There was no inquest for the others who died, but John Lees, a young man of 22 who had fought at Waterloo, was the son of a mill owner and magistrate. John Harmer, a radical lawyer from London, appeared at the start of the inquest and it was through his persistence that the witnesses’ testimonies began to reveal the awful truth, a reality the coroner and his superiors had hoped to brush away in one perfunctory day.

It was only late in the three-week inquest that Lees’ father revealed to the court – to the furious astonishment of the perpetrators of the massacre – that he had brought in Harmer just to make sure that the circumstances of his son’s death were properly investigated. By this time, the High Sheriff, William Hulton, and Roger Entwistle, another magistrate, both directly responsible for ordering the actions of the Yeomanry, were becoming increasingly uneasy at Harmer’s success in bringing out the truth and discomfiting witnesses they themselves had ‘encouraged’ to give false testimony.

In the end they won, in that the coroner adjourned the inquest ‘for six weeks’ and left the court. It was never resumed. To the lawyer John Harmer, looking sadly at the deserted courtroom (in a pub in Oldham) it must have seemed like defeat. But it was a completely hollow victory for Hulton and the magistrates, in that it spurred the process of parliamentary reform.

By allowing the witnesses to speak for themselves, with just a commentary by the dead John Lees to guide the viewer, Channel 4 produced a riveting programme. The Times of London had a correspondent at the inquest and quickly the horror of St Peter’s Fields was revealed to a wider public. Even some of the masters were scandalized by what had happened. One Rochdale mill owner, Thomas Chadwick, described the massacre as ‘an inhuman outrage committed on an unarmed, peaceful assembly.’

William Hulton

As for William Hulton, he was never able to live down the incident in the eyes of working people. He had to turn down a safe parliamentary seat in 1820, and even in 1841, while campaigning for the Tory candidate in Bolton, he was attacked and had to be rescued by party workers as his assailants chanted ‘Peterloo’.

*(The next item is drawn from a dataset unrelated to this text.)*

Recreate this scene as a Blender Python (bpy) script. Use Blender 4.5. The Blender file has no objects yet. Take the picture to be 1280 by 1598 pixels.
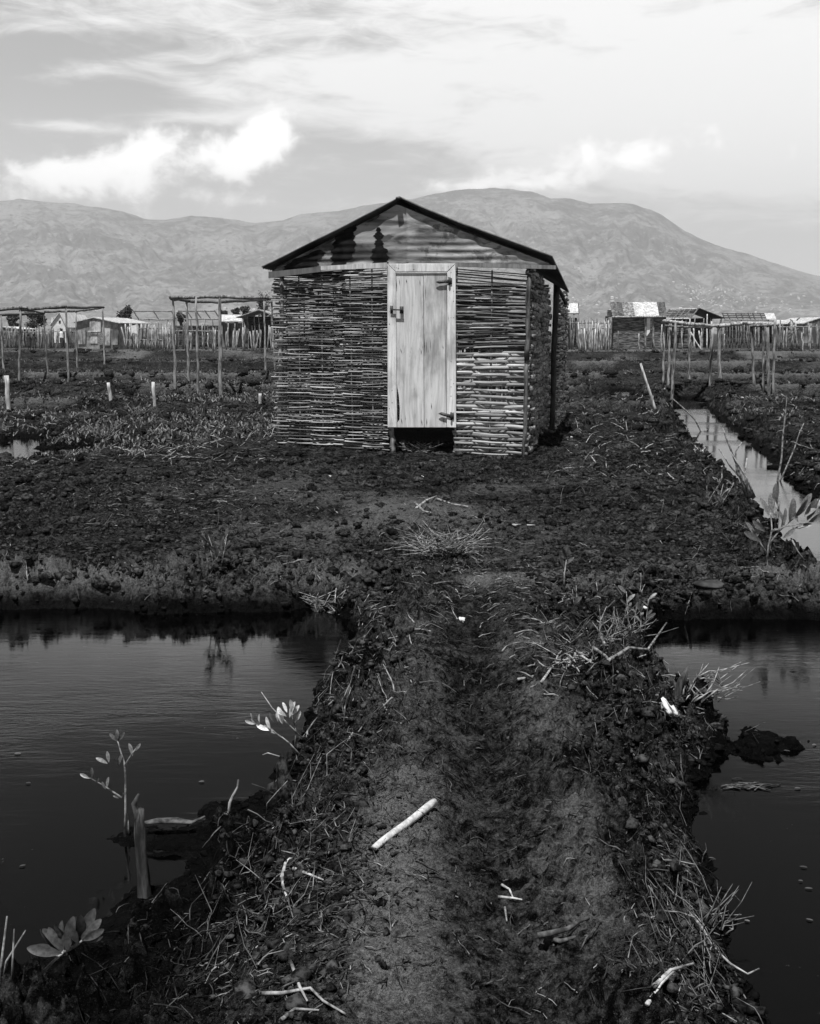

He continued to believe he had done nothing wrong and described August 16th 1819 as ‘the proudest day of my life.’ It was not his only questionable action. Seven years before, at the age of 25, having inherited his father’s post as High Sheriff, he arrested twelve Luddites accused of torching a Westhoughton woollen mill. Four of them, one a boy of only 12, were hanged.

For me it had a more personal interest. My father’s maternal grandmother, who married William Austin, was a Lancashire Hulton, and I have traced her ancestry back to Bleddyn de Hulton in the 12th century, who had fled persecution in his native North Wales and had been granted land near Manchester by the King.

The other Hultons

Happily for us, our line broke from the main Hulton line in about 1270, when John de Hulton, the youngest son of David, Bleddyn’s grandson, married and was given Hulton land in Farnworth, with the main estate centred on Hulton Park going to the eldest son, Richard de Hulton. He it is who is the ancestor of William Hulton.

With three more ‘second sons’ and a reduced inheritance, by the 1800s they had just a couple of farms in Ainsworth, between Breightmet and Bury. By the time of the Peterloo Massacre, my Hulton line had travelled socially far from William Hulton’s and they were listed as farmers, publicans, bleachers, weavers and shopkeepers. Some of those in the cotton industry may well have been among the crowds who gathered on that fateful day in August 1819.

The programme was a deeply shocking portrayal of a terrible event in our history, of callous murder, deliberate cover-ups, intimidation of witnesses, and of powerful interference in the due process of law.

Could it happen now? Well, it was a quite inadvertent coincidence that as the programme came to our screens stories are appearing in the media about the Stevens inquiry into the work of the security services in Northern Ireland, particularly in the early 1990s.

Allegations are increasingly being made of ‘dark forces’ interfering with the enquiry, about the fire attack on their offices that destroyed vital evidence, about intimidation of witnesses and reporters, including the seemingly foolish arrest of a Sunday Times journalist. And it produces paranoia. When intelligence tapes of private conversations between ministers of the present government and IRA leaders are leaked, we now begin to wonder, in the circumstances, if those under investigation are really saying, ‘Watch out!’ Will those whose power is threatened never learn?

George Austin is a former Archdeacon of York.